If I insulate as per "Building Science Corp in Boston recommend R values of 5/10/20/40/60 (windows/under slab/basement walls/walls/roof)" the total insulation cost would be $6,800 for under slab/basement walls/walls/roof, using cellulose above the foundation & foam on the foundation.

Using non-whole wall numbers and not allowing for air leakage, the annual cost of heating, with electricity, would be $775 or $65 per month, going 'full Boston'

If I insulated to one half the Boston values, the insultion would cost $3400 and the annual heating would cost $1,400 or $117 per month.

Therefore, the payback to go 'full Boston' would be ($6800-3400) / ($1400-775) = about 5.44 years.
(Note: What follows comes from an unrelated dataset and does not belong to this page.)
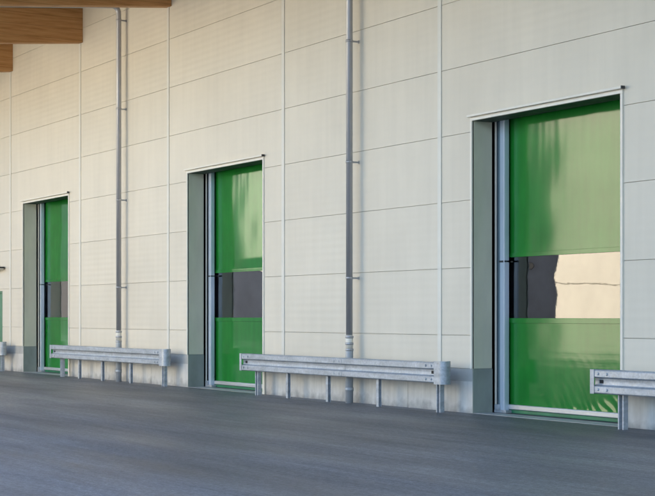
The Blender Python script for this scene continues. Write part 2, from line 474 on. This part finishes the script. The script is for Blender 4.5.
# small green side door
sd = MB(); sd.box(PD[0] + .05, PD[1] - .05, .08, .13, .02, PD[2] - .05)
sdo = sd.build('side_door', M['greendoor'], hall, origin=(PD[0], .08, 0), bevel=.004)
sf = MB(); sf.box(PD[0], PD[0] + .048, .03, .15, 0, PD[2]); sf.box(PD[1] - .048, PD[1], .03, .15, 0, PD[2]); sf.box(PD[0] + .049, PD[1] - .049, .03, .15, PD[2] - .048, PD[2])
sf.build('door_frame', M['greendoor'], sdo, bevel=.003)
sh_ = MB(); sh_.tube([(PD[0] + .14, .08, 1.05), (PD[0] + .14, .03, 1.05), (PD[0] + .27, .03, 1.05)], .011, 10); sh_.build('handle', M['alu'], sdo)

# wall lamp above it
lamp = thing('wall_lamp', 'slim grey outdoor wall lamp fixed above the green side door', 'lamp', (-40.9, 0, 2.70))
lb = MB(); lb.box(-41.0, -40.8, -.03, -.001, 2.62, 2.78); lb.build('back_plate', M['dark'], lamp, bevel=.005)
lb = MB(); lb.box(-41.5, -40.32, -.20, -.031, 2.695, 2.735); lb.build('lamp_housing', M['dark'], lamp, bevel=.006)
lb = MB(); lb.box(-41.46, -40.36, -.19, -.045, 2.665, 2.694); lb.build('diffuser', M['trim'], lamp, bevel=.004)

# ------------------------------------------------------------------ downpipes
PY = -.18
for x in (-32.17, -22.33):
    p = MB(); r = .055
    zt = 8.04
    pts = [(x, PY, .86), (x, PY, zt)]
    for i in range(1, 9):
        an = math.pi / 2 * i / 8 * .945
        pts.append((x, PY - .16 * (1 - math.cos(an)), zt + .16 * math.sin(an)))
    yy, zz = pts[-1][1], pts[-1][2]
    pts += [(x, EAVE + .15, zz + SL * (EAVE + .15 - yy) + .02), (x, EAVE - .14, zs_(EAVE) - .02), (x, EAVE - .14, zs_(EAVE) + .12)]
    p.tube(pts, r, 24)
    pipe = p.build('downpipe', M['zinc'], hall, origin=(x, PY, 0))
    s = MB(); s.tube([(x, PY, -.05), (x, PY, .84), (x, PY, .88), (x, PY, .90)], [.064, .064, .064, .058], 24)
    s.build('standpipe', M['castiron'], pipe)
    for z in (.88, .98, 1.09):
        c = MB(); c.tube([(x, PY, z - .022), (x, PY, z - .016), (x, PY, z + .016), (x, PY, z + .022)], [.058, .069, .069, .058], 24); c.build('pipe_collar', M['zinc'], pipe)
    c = MB(); c.tube([(x, PY, .90), (x, PY, 1.12)], [.0605, .0605], 24); c.build('pipe_boot', M['trim'], pipe)
    c = MB(); c.tube([(x, PY, .20), (x, PY, .26)], [.071, .071], 24); c.build('pipe_collar', M['castiron'], pipe)
    for z in (7.9, 5.96, 3.97, 2.06):
        c = MB(); c.tube([(x, PY, z - .018), (x, PY, z + .018)], [.062, .062], 24)
        c.box(x - .008, x + .008, PY + .055, -.017, z - .014, z + .014); c.box(x - .075, x - .055, PY - .014, PY + .014, z - .014, z + .014); c.box(x + .055, x + .075, PY - .014, PY + .014, z - .014, z + .014)
        c.box(x - .018, x + .018, -.0165, -.001, z - .025, z + .025)
        c.build('pipe_bracket', M['zinc'], pipe)

# ------------------------------------------------------------------ guard rails
ZC = .595
prof = [(-.010, .155), (-.050, .153), (-.076, .146), (-.083, .136), (-.083, .066), (-.078, .058), (-.024, .050), (-.012, .042), (-.008, .010)]
prof = prof + [(y, -z) for y, z in reversed(prof)]
YB = -.315                          # back of the rail
def make_rail():
    root = thing('guard_rail', '', 'guard rail', (0, 0, 0), 'guard rails along the loading hall')
    L = 6.60; XE = L - .14
    m = MB(); nseg = 14
    for i in range(nseg + 1):
        x = XE * i / nseg
        for (y, z) in prof: m.v.append((x, YB + y, ZC + z))
    n = len(prof)
    for i in range(nseg):
        for j in range(n - 1):
            a = i * n + j
            m.f.append((a, a + 1, a + n + 1, a + n)); m.smooth.append(False); m.mi.append(0)
    beam = m.build('rail_beam', M['galv'], root, solid=.006, bevel=.004)
    # overlapping splice plate seam
    sp = MB()
    for i in range(2):
        for (y, z) in prof: sp.v.append((3.35 + i * .32, YB + y - .0065, ZC + z))
    for j in range(n - 1): sp.f.append((j, j + 1, j + n + 1, j + n)); sp.smooth.append(False); sp.mi.append(0)
    sp.build('splice_plate', M['galv'], root, solid=.004, bevel=.003)
    # bolts and open slots
    for bx_, dz in [(.15, .10), (.15, -.10), (.32, .10), (.32, -.10), (6.15, .10), (6.15, -.10), (6.3, .10), (6.3, -.10), (3.43, .10), (3.43, -.10), (3.59, .10), (3.59, -.10)]:
        yb = YB - .086
        q = MB(); q.tube([(bx_, yb + .006, ZC + dz), (bx_, yb - .008, ZC + dz), (bx_, yb - .014, ZC + dz)], [.018, .018, .011], 12); q.build('bolt', M['galv'], root)
    for xx in (.095, 6.2):
        q = MB(); q.box(xx, xx + .07, YB - .0175, YB - .0125, ZC - .022, ZC + .022); q.build('bolt_slot', M['black'], root)
    q = MB(); q.box(-.004, .075, YB - .094, YB - .088, ZC - .157, ZC + .157); q.build('end_plate', M['galv'], root, bevel=.002)
    # rounded end shoe that folds back towards the wall
    c = MB(); path = [(XE - .085, YB - .0895), (XE - .02, YB - .0905)]
    rad = .095
    for i in range(0, 13):
        an = -math.pi / 2 + math.pi * i / 12
        path.append((XE + .045 + rad * math.cos(an), YB - .0915 + rad + rad * math.sin(an)))
    path += [(XE + .0, YB - .0915 + 2 * rad)]
    for (x, y) in path:
        for z in (-.172, .172): c.v.append((x, y, ZC + z))
    for i in range(len(path) - 1):
        c.f.append((2*i, 2*i+1, 2*i+3, 2*i+2)); c.smooth.append(True); c.mi.append(0)
    o = c.build('end_shoe', M['galv'], root, solid=.006); es = o.modifiers.new('split', 'EDGE_SPLIT'); es.split_angle = R(35)
    # posts: a C channel at the ends, slim I posts between
    for xp in (.47, 6.335):
        q = MB(); zt = ZC + .145
        q.box(xp - .055, xp - .030, YB + .012, YB + .090, -.1, zt - .02); q.box(xp + .030, xp + .055, YB + .012, YB + .090, -.1, zt - .02)
        q.box(xp - .0295, xp + .0295, YB + .078, YB + .086, -.1, zt - .025)
        q.build('post', M['galv'], root, bevel=.004)
    for xp in (1.62, 3.02, 4.62):
        q = MB(); zt = ZC + .125
        q.box(xp - .035, xp + .035, YB + .012, YB + .019, -.1, zt); q.box(xp - .004, xp + .004, YB + .0195, YB + .0615, -.1, zt); q.box(xp - .035, xp + .035, YB + .062, YB + .069, -.1, zt)
        q.build('post', M['galv'], root, bevel=.002)
    return root
rail = make_rail()
rl = ['galvanised guard rail whose rounded end just enters the picture below the side door',
      'galvanised guard rail between the farthest green door and the middle green door',
      'galvanised guard rail between the middle green door and the nearest green door',
      'galvanised guard rail right of the nearest green door, cut by the picture edge']
for i, x in enumerate((-46.15, -35.88, -25.88, -15.90)):
    o = rail if i == 0 else copy_tree(rail)
    o.location = (x, 0, 0); o['label'] = rl[i]

# ------------------------------------------------------------------ across the yard (seen only mirrored in the doors)
FY = -20.0
ch = thing('sunlit_hall', 'sunlit cream hall across the yard, mirrored in the nearest door window', 'building', (-36, FY, 0))
c = MB(); zz = [0, 1.0, 2.6, 4.2, 5.8, 7.4, 9.5]
CXA, CXB = -43.8, -28.5
for a, b_ in zip(zz, zz[1:]):
    c.box(CXA, CXB, FY - .05, FY, a + .012, b_ - .012)
c.build('wall_panels', M['cream'], ch)
c = MB(); c.box(CXA + .02, CXB - .02, FY - 12, FY - .0502, 0, 9.5); c.build('wall_core', M['gap'], ch)
c = MB(); c.box(CXA - .15, CXB + .15, FY - 12.1, FY + .12, 9.502, 9.75); c.build('roof', M['roof'], ch)
dh = thing('charcoal_hall', 'dark charcoal hall across the yard, mirrored in the window of the middle door', 'building', (-70, FY - 1, 0))
c = MB(); c.box(-110, CXA - .4, FY - 16, FY - .6, 0, 9.2); c.build('wall', M['charcoal'], dh)
for xo, wo in ((-49.2, 3.0), (-72.4, 2.2), (-96.0, 3.6)):
    q = MB(); q.box(xo, xo + wo, FY - .599, FY - .56, 0, 4.4); q.build('added_dark_panel', M['black'], dh)  # made-up black panels, added so the door windows mirror dark shapes
q = MB(); q.box(-69.6, -61.0, FY - .599, FY - .54, 3.75, 8.9); q.build('added_pale_panel', M['pale'], dh)  # invented panel, added so the middle door mirrors a pale area above its window
c = MB(); c.box(-110.2, CXA - .38, FY - 16.1, FY - .45, 9.202, 9.4); c.build('roof', M['roof'], dh)

# ------------------------------------------------------------------ light
SUN_EL, SUN_AZ = 36, 20           # azimuth measured from +Y (behind the hall) towards -X
el, az = R(SUN_EL), R(SUN_AZ)
sd_ = Vector((-math.sin(az) * math.cos(el), math.cos(az) * math.cos(el), math.sin(el)))
L = bpy.data.lights.new('sun', 'SUN'); L.energy = 5.0; L.angle = R(.5); L.color = (1, .94, .83)
lo = bpy.data.objects.new('sun', L); COL.objects.link(lo); lo.rotation_euler = (-sd_).to_track_quat('-Z', 'Y').to_euler(); lo.location = (0, 0, 40)
W = bpy.data.worlds.new('World'); sc.world = W; W.use_nodes = True
nt = W.node_tree; bg = nt.nodes['Background']
sky = nt.nodes.new('ShaderNodeTexSky'); sky.sky_type = 'NISHITA'; sky.sun_disc = False
sky.sun_elevation = el; sky.sun_rotation = -az
sky.air_density = 1.0; sky.dust_density = 3.5; sky.ozone_density = 1.0
nt.links.new(sky.outputs[0], bg.inputs[0]); bg.inputs[1].default_value = .13

# ------------------------------------------------------------------ camera
cam = bpy.data.cameras.new('camera'); co = bpy.data.objects.new('camera', cam); COL.objects.link(co)
F = 1579.
th = math.atan(912.5 / F)
co.location = (0, -13.5, 1.435)
co.rotation_euler = (R(90), 0, R(90) - th)
cam.sensor_width = 36; cam.lens = 36 * F / 655
cam.shift_y = (316 - 248) / 655
cam.clip_end = 2000; cam.clip_start = .1
sc.camera = co

sc.view_settings.view_transform = 'Standard'
sc.view_settings.look = 'None'
sc.view_settings.gamma = 1
sc.view_settings.use_curve_mapping = False
sc.view_settings.exposure = 2.42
By the way, to be paid out in 17 years, (using my cockamamee formula) the insulation values would need to be: 20/39/78/118 for under slab/basement walls/walls/roof and the annual heating would cost $396 or $33 per month.

I'm leaning toward the 'full Boston' approach.

Rob-

These costs must be insulation material costs only, and exclude any changes to the structure required to fit in this amount of insulation? For example, an R-78 wall might require some material and labor costs other than insulation when upgrading from an R-20 ("half Boston") wall. You might need to get some costs from your builder for the other labor and material costs to improve your trade-off analysis.

interesting that your 17 yr payout approaches Passive House values.

Also note that window losses and infiltration are staying constant, so the savings isn't as high as calculated. Once you add interest, 17 years is typically "never".

Open loop geothermal with an existing well and no ducts should be about 1/3 of the quotes you have - you can do it yourself if the vendors don't agree.